● MATERIAL FOR THE TASK
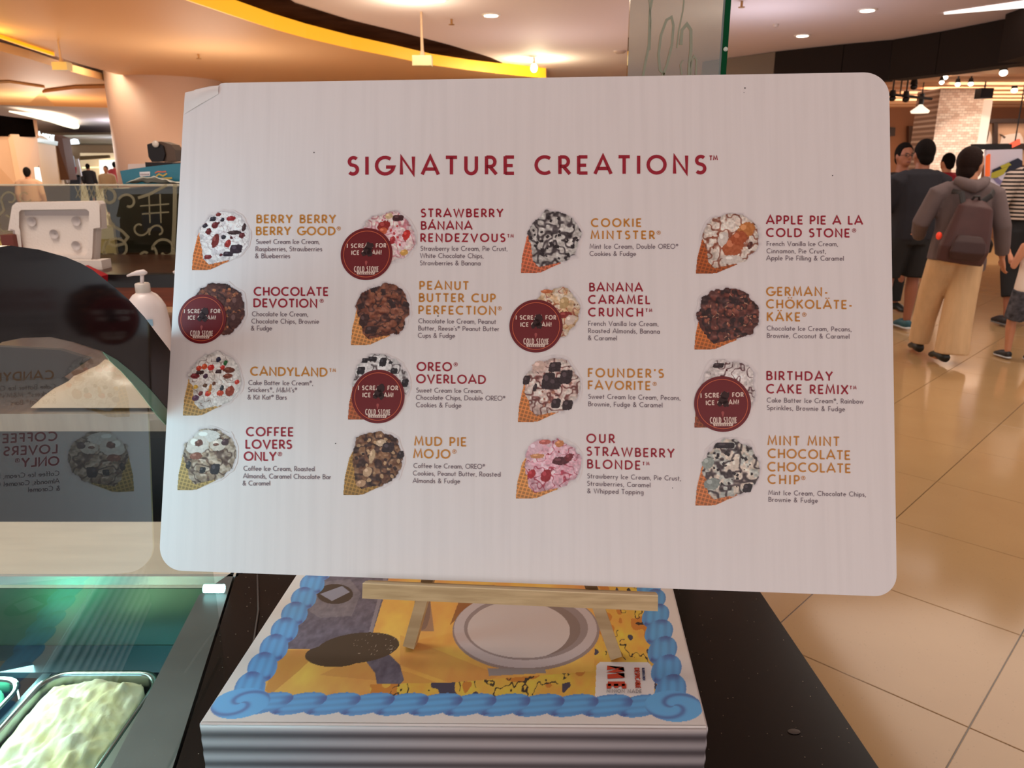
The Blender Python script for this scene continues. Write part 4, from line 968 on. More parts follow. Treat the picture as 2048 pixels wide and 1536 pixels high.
ell(670, 1188, 36, 20, (58, 44, 36)); poly([(640, 1188), (684, 1172), (700, 1184), (664, 1202)], (146, 148, 168))
ell(845, 1215, 16, 45, (60, 42, 30)); poly([(840, 1180), (858, 1180), (868, 1262), (832, 1262)], (150, 116, 100), .8)
poly([(560, 1300), (640, 1300), (600, 1340), (540, 1390), (530, 1380)], (196, 128, 60), .6)
poly([(700, 1320), (820, 1345), (900, 1375), (640, 1350)], (206, 140, 70), .55)
poly([(930, 1170), (990, 1170), (900, 1250), (915, 1210)], (120, 66, 28), .7)
poly([(800, 1270), (1000, 1350), (940, 1380), (800, 1330)], (208, 138, 72), .45)
poly([(724, 1312), (770, 1300), (800, 1330), (808, 1360), (796, 1374), (756, 1380), (750, 1346)], (92, 86, 104), 1, nB, 45)
ell(715, 1296, 84, 30, (62, 46, 30), rot=-.12); ell(668, 1312, 58, 22, (62, 46, 30))
spk = (vnoise(W_, H_, 2.2, 77) > .90); mk = spk & (((PXX - 750) / 60) ** 2 + ((PYY - 1290) / 24) ** 2 < 1); fill(mk, (190, 176, 160), .8)
# lower and right mosaic of small shapes
low = inner_m & (PYY > 1372 - (PXX - 560) * .02 - np.clip(PXX - 900, 0, 400) * .06) & (PXX > 740)
rgt = inner_m & (PXX > 1195 - (PYY - 1190) * .05) & (PYY > 1170)
ms = low | rgt
img[ms] = np.stack([226 + 0 * nC, 180 - 60 * (nC - .5), 74 + 0 * nC], -1)[ms]
nD = vnoise(W_, H_, 26, 31, 2); fill(ms & (nD > .62), (206, 130, 50)); fill(ms & (np.abs(nC - .40) < .022) & (nD > .4), (48, 38, 36)); fill(ms & (nD < .26), (62, 60, 84))
rs_ = np.random.RandomState(4)
# pale grey dish with a raised ring, in place of the printed figure
ell(1052, 1262, 147, 80, (150, 132, 130)); ell(1051, 1259, 143, 77, (196, 182, 184)); ell(1052, 1256, 124, 64, (150, 134, 134)); ell(1048, 1258, 113, 58, (206, 192, 190))
ell(1000, 1262, 130, 60, (206, 192, 190), .0)
mk = (((PXX - 1048) / 113) ** 2 + ((PYY - 1258) / 58) ** 2 < 1) & (((PXX - 1028) / 112) ** 2 + ((PYY - 1262) / 60) ** 2 > 1) & inner_m; fill(mk, (118, 98, 92), .8)
poly([(975, 1336), (1090, 1338), (1092, 1346), (978, 1352)], (150, 140, 140))
poly([(1193, 1330), (1200, 1324), (1296, 1324), (1310, 1340), (1308, 1394), (1190, 1394)], (230, 222, 222))
# icing rope border, in box measure
pit = .0252
def rope(s, t, flip):
    """s along, t across (0 = centre); returns mask, shade"""
    M = np.zeros(s.shape, bool); sh = np.zeros(s.shape)
    k0 = np.floor(s / pit)
    for dk in (1, 0, -1):
        k = k0 + dk; c = (k + .5) * pit; X = s - c; Y = t * flip
        ca, sa = math.cos(.36), math.sin(.36); a_ = X * ca + Y * sa; b_ = -X * sa + Y * ca
        d = (a_ / .0205) ** 2 + (b_ / .0112) ** 2; m_ = d < 1
        val = 1.0 - .10 * d - .28 * np.clip((a_ - .010) / .008, 0, 1) * np.clip(1 - np.abs(b_ + .002) / .006, 0, 1) - .22 * np.exp(-((a_ + .0155) / .0028) ** 2) * (b_ > -.006) + .05 * np.sin(b_ * 900 + a_ * 200)
        sh = np.where(m_, val, sh); M |= m_
    return M, sh
blue = np.array((98, 172, 230.)); bdk = np.array((70, 74, 140.))
def paint_rope(s, t, flip, lim):
    M, sh = rope(s, t, flip); M &= lim
    w = np.clip((1.02 - sh) * 2.1, 0, 1)[..., None]; colr = blue * (1 - w) + bdk * w
    img[M] = colr[M]
e = .0205
paint_rope(Vv, (U - e), -1, (Vv > .012)); paint_rope(Vv, (BW - e - U), -1, (Vv > .012)); paint_rope(U, (Vv - (BD - e)), 1, (U > .01) & (U < BW - .01)); paint_rope(U, (e - Vv) * -1, 1, (U > .008) & (U < BW - .008))
for cu, cv in ((e, e), (BW - e, e), (e, BD - e), (BW - e, BD - e)):
    d = np.hypot((U - cu) / .021, (Vv - cv) / .017); mk = d < 1; ang = np.arctan2(Vv - cv, U - cu)
    w = np.clip(.5 + .5 * np.sin(ang * 2 + d * 7), 0, 1)[..., None] ** 6 * .55; colr = (blue + 4) * (1 - w) + bdk * w; img[mk] = colr[mk]
print_mesh('lid_print', P3, img, np.ones(U.shape, bool), vcol_mat('lid_print_ink', .38, .15), cb)
# lettering of the small white panel
def L3(x, y): return PZ(x, y, ZK + .0009)
red = mat('print_red', (196, 58, 30), .5); navy = mat('print_navy', (44, 52, 100), .5); gtx = mat('print_gray', (150, 142, 144), .5)
def rotmap(x0, y0, sx, sy, sk):            # text running down the picture, tops facing right
    return lambda x, y: (x0 - y * sx + x * sk, y0 + x * sy)
T = Text(L3); T.line('ME', 0, 0, 44, 0, 34, 9, xs=.62, vert=rotmap(1214, 1335, 1.0, .95, .05)); T.build('red_lettering', red, cb)
T = Text(L3); T.line('DESPICABLE', 0, 0, 43, 0, 9.5, 2.2, xs=.62, vert=rotmap(1269, 1336, 1.0, .93, .06)); T.build('small_red_lettering', red, cb)
T = Text(L3); T.line('ILLUMINATION', 0, 0, 26, 0, 5, 1.3, xs=.5, vert=rotmap(1284, 1336, 1.0, .93, .06)); T.build('navy_lettering', navy, cb)
T = Text(L3); T.line('MINION MADE', 1213, 1385, 1283, 1386, 7, 1.2); T.build('gray_lettering', gtx, cb)

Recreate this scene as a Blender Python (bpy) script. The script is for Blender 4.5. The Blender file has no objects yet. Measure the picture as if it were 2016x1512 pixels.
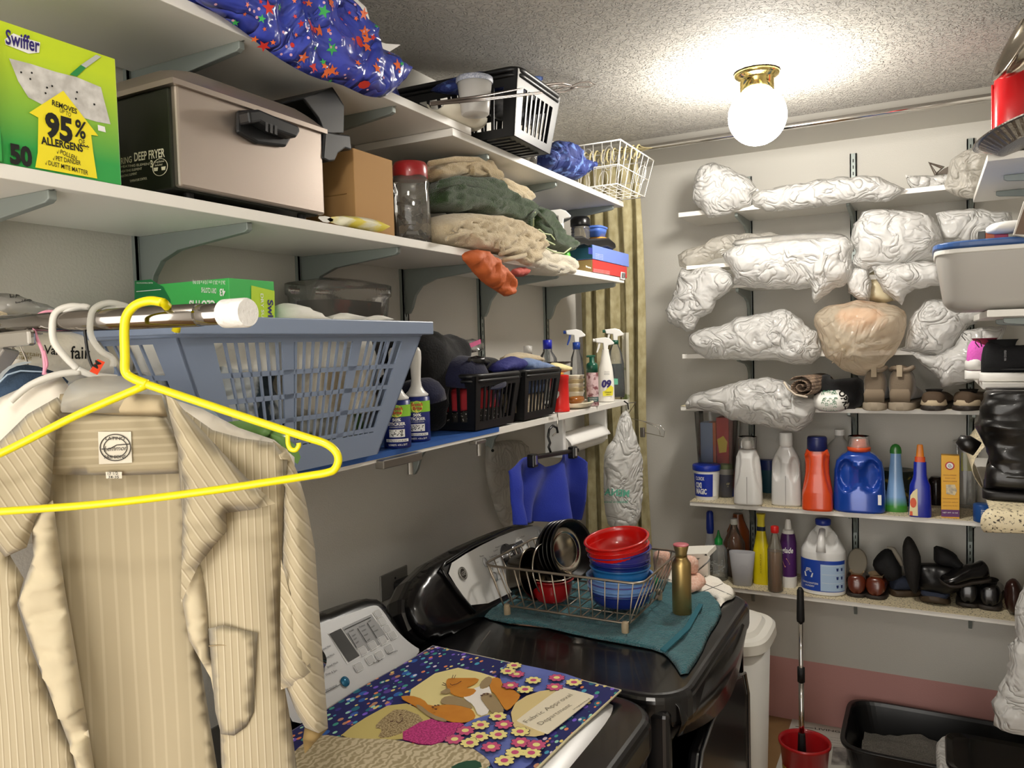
import bpy, bmesh, math, random
import numpy as np
from mathutils import Vector as V, Matrix, noise, geometry
from math import sin, cos, pi, radians as RAD, sqrt, atan2
random.seed(7)
SC = bpy.context.scene; COL = SC.collection
# ---------------------------------------------------------------- camera
FPX = 1540.0
yaw, pitch, roll = RAD(28.05), RAD(-2.80), RAD(-1.57)
fw = V((-sin(yaw)*cos(pitch), cos(yaw)*cos(pitch), sin(pitch)))
r0 = V((cos(yaw), sin(yaw), 0)); u0 = r0.cross(fw)
rt = r0*cos(roll)+u0*sin(roll); up = -r0*sin(roll)+u0*cos(roll)
CAM = V((1.27, 0.0, 1.62))
cd = bpy.data.cameras.new('camera'); cam = bpy.data.objects.new('camera', cd); COL.objects.link(cam)
cam.matrix_world = Matrix(((rt.x, up.x, -fw.x, CAM.x), (rt.y, up.y, -fw.y, CAM.y), (rt.z, up.z, -fw.z, CAM.z), (0, 0, 0, 1)))
cd.sensor_width = 36; cd.lens = FPX/2016*36; cd.clip_start = .02
SC.camera = cam
# ---------------------------------------------------------------- world, exposure
w = bpy.data.worlds.new('world'); SC.world = w; w.use_nodes = True
w.node_tree.nodes['Background'].inputs[0].default_value = (1, .95, .88, 1)
w.node_tree.nodes['Background'].inputs[1].default_value = 2.5
vs = SC.view_settings; vs.view_transform = 'Standard'; vs.look = 'None'; vs.gamma = 1; vs.use_curve_mapping = False
vs.exposure = .92
LAMP = 66.0       # emission of the glass globes
try:
    SC.cycles.max_bounces = 8; SC.cycles.transparent_max_bounces = 16; SC.cycles.caustics_reflective = False
    SC.cycles.caustics_refractive = False; SC.cycles.use_light_tree = True; SC.cycles.sample_clamp_indirect = 4
except Exception: pass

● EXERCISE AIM
Examine the entries and report how many of their lines contain the string "from", giving no more than the number.

● TASK OUTPUT
3